We are already fighting for a small piece of the pie. In the US, only 2% of buildings are designed by architects. High-end residential and niche work can bumble along for the long term, but I think the bigger issue is us working for companies not led by architects. Regarding AI, there is the ability for a small firm to insource everything that large firms currently outsource. You can say AI is democratizing design by putting tools in the hands of people who aren’t architects, but you can also say it puts more tools into the hands of small firm owners who wouldn’t otherwise be able to create high-end renderings. Small firms that are smart and agile will move towards everything that makes them more efficient. Large firms will suffer because they are so slow to move and make decisions. There are firms in the US opening prefab factories or becoming investors in technology startups, like AECOM. If the older, large firms continue to be laggards, that is going to hurt them in the end.

On new business models for the building lifecycle…
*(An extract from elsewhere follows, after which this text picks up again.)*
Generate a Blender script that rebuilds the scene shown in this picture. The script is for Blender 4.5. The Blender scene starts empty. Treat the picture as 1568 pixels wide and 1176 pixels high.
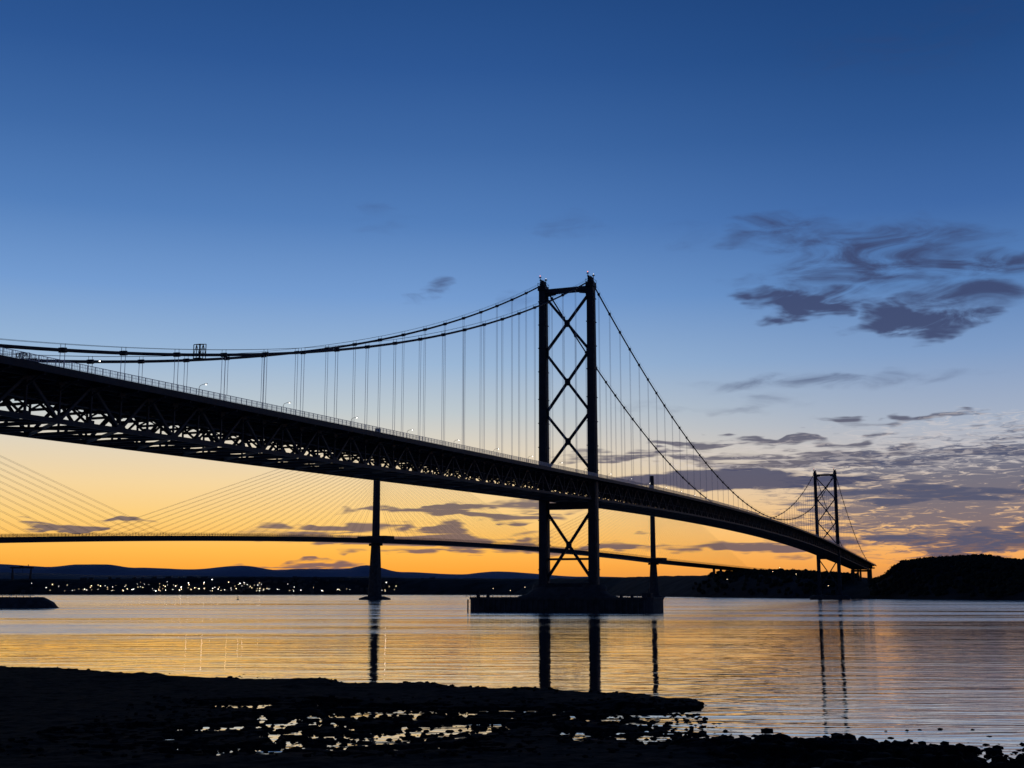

We need to figure out ways to be valuable to the whole lifecycle of a building. People are still in buildings even when the economy is in decline. They aren’t necessarily building from the ground up, but they are there. The construction cycle is economically predictable. There will always be times when sectors are building and times when they aren’t. Those are the cycles that kill us because we are stuck in that mechanism.

A business school friend of mine has a husband who started a company called Honey Homes. For a monthly fee and an app, you get reminders of when filters need to be replaced and access to a handyman. They are developing a business that looks at the long-term care of buildings. We haven’t even thought about the opportunities for us as architects to be the caretakers of the buildings we hand over. As more Internet of Things and sensor tech comes online, how do we use that to monitor and care for the buildings we deliver? We have the ability to look at these things, but there is a mindset of the architect as the artist which is hard to undo.